Write out all of the data without omission, exactly as shown.

* * * *

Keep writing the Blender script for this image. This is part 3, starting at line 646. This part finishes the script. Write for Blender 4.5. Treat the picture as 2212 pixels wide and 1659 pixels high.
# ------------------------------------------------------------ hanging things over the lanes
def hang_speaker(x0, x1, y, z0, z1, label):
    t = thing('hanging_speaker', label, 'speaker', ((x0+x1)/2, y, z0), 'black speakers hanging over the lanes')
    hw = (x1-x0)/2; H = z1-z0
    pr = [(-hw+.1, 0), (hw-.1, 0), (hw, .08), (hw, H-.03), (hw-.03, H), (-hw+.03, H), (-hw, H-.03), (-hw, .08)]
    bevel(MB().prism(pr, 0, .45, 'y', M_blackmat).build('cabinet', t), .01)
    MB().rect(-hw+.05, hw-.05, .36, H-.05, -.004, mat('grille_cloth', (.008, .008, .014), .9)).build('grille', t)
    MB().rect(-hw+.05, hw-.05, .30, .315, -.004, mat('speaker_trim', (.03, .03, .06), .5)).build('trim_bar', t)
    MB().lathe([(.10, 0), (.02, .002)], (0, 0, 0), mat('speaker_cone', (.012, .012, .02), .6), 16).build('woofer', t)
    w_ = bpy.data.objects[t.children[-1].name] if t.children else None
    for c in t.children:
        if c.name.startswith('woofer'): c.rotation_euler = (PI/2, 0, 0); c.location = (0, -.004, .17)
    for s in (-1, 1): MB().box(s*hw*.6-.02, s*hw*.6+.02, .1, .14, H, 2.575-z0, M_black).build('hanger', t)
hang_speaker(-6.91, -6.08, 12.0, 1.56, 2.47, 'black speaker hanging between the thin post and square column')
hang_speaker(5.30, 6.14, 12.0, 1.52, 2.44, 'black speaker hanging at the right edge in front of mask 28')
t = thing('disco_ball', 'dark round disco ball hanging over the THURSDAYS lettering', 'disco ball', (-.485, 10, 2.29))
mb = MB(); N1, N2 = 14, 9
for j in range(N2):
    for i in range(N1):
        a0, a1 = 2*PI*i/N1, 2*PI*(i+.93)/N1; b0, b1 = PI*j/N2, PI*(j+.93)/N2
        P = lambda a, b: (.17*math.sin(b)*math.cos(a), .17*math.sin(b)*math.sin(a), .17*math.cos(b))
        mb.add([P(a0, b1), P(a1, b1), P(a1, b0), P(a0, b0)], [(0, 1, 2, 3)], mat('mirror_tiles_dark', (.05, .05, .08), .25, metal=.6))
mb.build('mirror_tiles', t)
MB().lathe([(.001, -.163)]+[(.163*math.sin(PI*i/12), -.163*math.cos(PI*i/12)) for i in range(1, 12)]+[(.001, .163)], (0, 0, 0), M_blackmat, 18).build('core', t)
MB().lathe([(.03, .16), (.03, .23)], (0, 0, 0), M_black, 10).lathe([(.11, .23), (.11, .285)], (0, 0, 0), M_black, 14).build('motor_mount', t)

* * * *

RESULT OF THE EXERCISE:
Keep writing the Blender script for this image. This is part 3, starting at line 646. This part finishes the script. Write for Blender 4.5. Treat the picture as 2212 pixels wide and 1659 pixels high.
# ------------------------------------------------------------ hanging things over the lanes
def hang_speaker(x0, x1, y, z0, z1, label):
    t = thing('hanging_speaker', label, 'speaker', ((x0+x1)/2, y, z0), 'black speakers hanging over the lanes')
    hw = (x1-x0)/2; H = z1-z0
    pr = [(-hw+.1, 0), (hw-.1, 0), (hw, .08), (hw, H-.03), (hw-.03, H), (-hw+.03, H), (-hw, H-.03), (-hw, .08)]
    bevel(MB().prism(pr, 0, .45, 'y', M_blackmat).build('cabinet', t), .01)
    MB().rect(-hw+.05, hw-.05, .36, H-.05, -.004, mat('grille_cloth', (.008, .008, .014), .9)).build('grille', t)
    MB().rect(-hw+.05, hw-.05, .30, .315, -.004, mat('speaker_trim', (.03, .03, .06), .5)).build('trim_bar', t)
    MB().lathe([(.10, 0), (.02, .002)], (0, 0, 0), mat('speaker_cone', (.012, .012, .02), .6), 16).build('woofer', t)
    w_ = bpy.data.objects[t.children[-1].name] if t.children else None
    for c in t.children:
        if c.name.startswith('woofer'): c.rotation_euler = (PI/2, 0, 0); c.location = (0, -.004, .17)
    for s in (-1, 1): MB().box(s*hw*.6-.02, s*hw*.6+.02, .1, .14, H, 2.575-z0, M_black).build('hanger', t)
hang_speaker(-6.91, -6.08, 12.0, 1.56, 2.47, 'black speaker hanging between the thin post and square column')
hang_speaker(5.30, 6.14, 12.0, 1.52, 2.44, 'black speaker hanging at the right edge in front of mask 28')
t = thing('disco_ball', 'dark round disco ball hanging over the THURSDAYS lettering', 'disco ball', (-.485, 10, 2.29))
mb = MB(); N1, N2 = 14, 9
for j in range(N2):
    for i in range(N1):
        a0, a1 = 2*PI*i/N1, 2*PI*(i+.93)/N1; b0, b1 = PI*j/N2, PI*(j+.93)/N2
        P = lambda a, b: (.17*math.sin(b)*math.cos(a), .17*math.sin(b)*math.sin(a), .17*math.cos(b))
        mb.add([P(a0, b1), P(a1, b1), P(a1, b0), P(a0, b0)], [(0, 1, 2, 3)], mat('mirror_tiles_dark', (.05, .05, .08), .25, metal=.6))
mb.build('mirror_tiles', t)
MB().lathe([(.001, -.163)]+[(.163*math.sin(PI*i/12), -.163*math.cos(PI*i/12)) for i in range(1, 12)]+[(.001, .163)], (0, 0, 0), M_blackmat, 18).build('core', t)
MB().lathe([(.03, .16), (.03, .23)], (0, 0, 0), M_black, 10).lathe([(.11, .23), (.11, .285)], (0, 0, 0), M_black, 14).build('motor_mount', t)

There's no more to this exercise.